Israel Adesanya jest znany ze swoich umiejętności stójkowych, lecz w następnych walkach chciałby również pokazać swoje talenty w parterze. „The Last Stylebender” to świetny kickboxer, który ma na swoim koncie wiele walk w ringu. Ostatnio mistrz dywizji do 84 kilogramów został awansowany na purpurowy pas przez Andre Galvao. W rozmowie z MMA Fighting Adesanya wypowiedział się na temat swojego grapplingu.
Bardzo chciałbym żeby ludzie zaczęli próbować mnie obalać, bo chcę kogoś udusić. Na początku mojej kariery w UFC rywale chcieli mnie ściągnąć do parteru, a potem orientowali się, że nie są w stanie więc walczyli ze mną w stójce. Potem orientowali się, że są bezradni.
Przeciwnicy powinni znowu próbować mnie obalać, bo ja mam kilka sztuczek, które chcę wykorzystać.

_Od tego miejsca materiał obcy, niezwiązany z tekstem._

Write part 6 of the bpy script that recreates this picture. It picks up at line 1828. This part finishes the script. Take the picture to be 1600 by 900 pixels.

Mówi się, że Adesanya może przejść do kategorii półciężkiej, aby tam zmierzyć się z mistrzem, Janem Błachowiczem. Israel twierdzi jednak, że nie ma to znaczenia w jego przygotowaniach.

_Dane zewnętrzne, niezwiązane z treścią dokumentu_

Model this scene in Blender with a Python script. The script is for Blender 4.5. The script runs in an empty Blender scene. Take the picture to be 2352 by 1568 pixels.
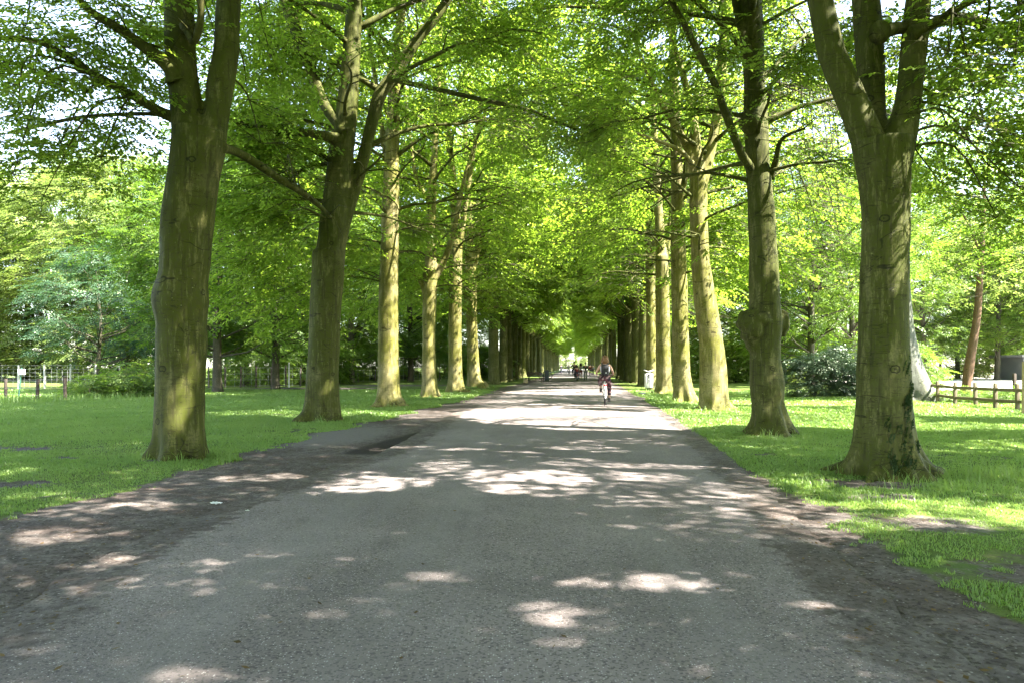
import bpy, bmesh, math, random
import numpy as np
from mathutils import Vector, Matrix, noise as mnoise

random.seed(11)
rng = np.random.default_rng(11)
scene = bpy.context.scene
COL = scene.collection
PI = math.pi

# ---------------------------------------------------------------- camera frame
F, CX, HY, CH = 1630.0, 1176.0, 842.0, 1.35      # focal px, centre px, horizon px, camera height

def gp(px, py):
    Y = CH * F / (py - HY)
    return ((px - CX) / F * Y, Y)

def at(px, py, Y):
    return Vector(((px - CX) / F * Y, Y, CH + (HY - py) / F * Y))

def axis(Y):
    return -0.9 + 0.089 * Y

# ---------------------------------------------------------------- sun
SUN_EL, SUN_AZ = math.radians(51), math.radians(110)       # azimuth clockwise from +Y
SDIR = np.array([math.sin(SUN_AZ) * math.cos(SUN_EL), math.cos(SUN_AZ) * math.cos(SUN_EL), math.sin(SUN_EL)])

# ---------------------------------------------------------------- tags
def tag(o, label=None, cat=None, group=None, kind=None):
    if label: o['label'] = label
    if cat: o['category'] = cat
    if group: o['group'] = group
    if kind: o['kind'] = kind
    return o

def empty(name, loc, rz=0.0):
    o = bpy.data.objects.new(name, None)
    o.empty_display_size = 0.3
    o.location = loc
    o.rotation_euler = (0, 0, rz)
    COL.objects.link(o)
    return o

def link(name, me, parent=None, loc=None):
    o = bpy.data.objects.new(name, me)
    COL.objects.link(o)
    if parent: o.parent = parent
    if loc is not None: o.location = loc
    return o

def children_of(o):
    return [c for c in COL.objects if c.parent == o]

def dup(root, loc, rz=0.0, scale=1.0, kids=None):
    def rec(o, par):
        c = o.copy()
        COL.objects.link(c)
        c.parent = par
        for k in KIDS.get(o, ()):
            rec(k, c)
        return c
    KIDS = {}
    for o in COL.objects:
        if o.parent: KIDS.setdefault(o.parent, []).append(o)
    r = rec(root, None)
    r.location = loc
    r.rotation_euler = (0, 0, rz)
    r.scale = (scale, scale, scale) if not isinstance(scale, tuple) else scale
    for k in ('label', 'group'):
        if k in r: del r[k]
    return r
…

Będę z tobą szczery – nic się nie zmienia. Robię to samo co zawsze czyli po prostu się rozwijam. Nie zmieniam nic w tym aspekcie. To samo gó*no. Wejść do klatki, pokazać swoją dominację, znaleźć swój zasięg, energię, rozbić stopniowo rywala do czasu aż padnie albo zaśnie.

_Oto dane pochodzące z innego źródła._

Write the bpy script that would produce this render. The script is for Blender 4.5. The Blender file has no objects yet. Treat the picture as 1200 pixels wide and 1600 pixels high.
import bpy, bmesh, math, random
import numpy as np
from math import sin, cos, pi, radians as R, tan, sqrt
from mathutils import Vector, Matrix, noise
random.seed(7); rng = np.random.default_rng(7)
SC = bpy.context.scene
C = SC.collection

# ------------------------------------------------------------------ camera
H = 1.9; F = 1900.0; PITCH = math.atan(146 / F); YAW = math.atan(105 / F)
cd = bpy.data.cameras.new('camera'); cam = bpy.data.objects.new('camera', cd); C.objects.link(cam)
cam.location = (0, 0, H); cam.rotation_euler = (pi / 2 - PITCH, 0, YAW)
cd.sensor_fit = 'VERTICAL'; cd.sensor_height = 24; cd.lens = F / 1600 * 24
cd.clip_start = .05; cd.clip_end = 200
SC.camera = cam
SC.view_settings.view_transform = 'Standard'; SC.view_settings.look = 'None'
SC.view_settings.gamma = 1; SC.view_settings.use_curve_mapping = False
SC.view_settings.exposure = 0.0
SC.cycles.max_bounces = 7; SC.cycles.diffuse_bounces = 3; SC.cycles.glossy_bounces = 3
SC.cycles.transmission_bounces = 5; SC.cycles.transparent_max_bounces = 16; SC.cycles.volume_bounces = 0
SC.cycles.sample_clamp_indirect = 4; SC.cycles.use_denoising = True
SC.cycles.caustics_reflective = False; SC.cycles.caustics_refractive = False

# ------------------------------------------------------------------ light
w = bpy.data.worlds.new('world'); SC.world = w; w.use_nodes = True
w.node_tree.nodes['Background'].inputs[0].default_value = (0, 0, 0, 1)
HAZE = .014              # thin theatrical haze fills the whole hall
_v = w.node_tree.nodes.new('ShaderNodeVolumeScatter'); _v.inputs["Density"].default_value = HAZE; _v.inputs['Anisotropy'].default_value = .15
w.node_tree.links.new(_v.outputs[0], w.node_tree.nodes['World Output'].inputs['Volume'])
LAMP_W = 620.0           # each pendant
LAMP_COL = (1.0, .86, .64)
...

Israel Adesanya (MMA 20-0) to obecnie jedna z największych gwiazd organizacji. W UFC jest dopiero od dwóch lat, ale już w szóstym pojedynku dla potentata z Las Vegas, wywalczył tymczasowy pas wagi średniej. Pas mistrzowski zunifikował nokautując Roberta Whittakera. Będąc już pełnoprawnym mistrzem, obronił tytuł z Yoelem Romero oraz Paulo Costą.